BAKU, Azerbaijan, February 17. Iran’s crude oil exports saw a significant dip in January, dropping by 80,000 barrels per day (kb/d) to 3.31 million barrels per day (mb/d), marking the lowest level in six months, according to the International Energy Agency (IEA), Trend reports.
Despite the ongoing rounds of sanctions, Iranian crude loadings stayed within its expected export range for 2024. However, this was the second consecutive month of decline, with January seeing a drop of nearly 140 kb/d.
In contrast, LPG exports saw a notable increase, rising by 90 kb/d to over 390 kb/d. This uptick comes as additional US sanctions were implemented in January and February, targeting more vessels from Iran's "dark fleet". These sanctions aim to curb Iranian oil exports by blocking vessels that, along with previously sanctioned ships, were responsible for transporting more than 42% of Iran's seaborne crude in 2024, which amounts to nearly 660 kb/d.

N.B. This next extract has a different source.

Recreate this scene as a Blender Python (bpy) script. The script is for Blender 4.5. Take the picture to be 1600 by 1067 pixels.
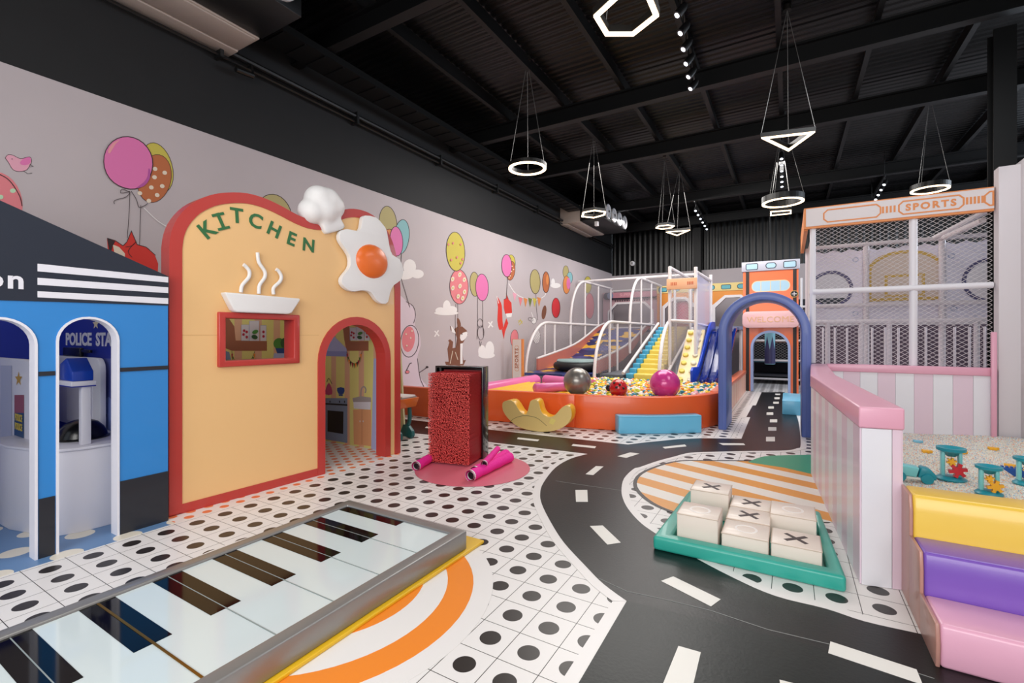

Despite these challenges, the path forward for Iranian oil flows remains closely tied to China, which has become by far the largest importer of Iranian crude. Before the imposition of US-led sanctions in 2018, OECD countries and India made up 65% of all Iranian crude buyers. In 2024, China now accounts for at least three out of every four barrels of Iranian crude on the market, solidifying its dominant role in Iran’s export market.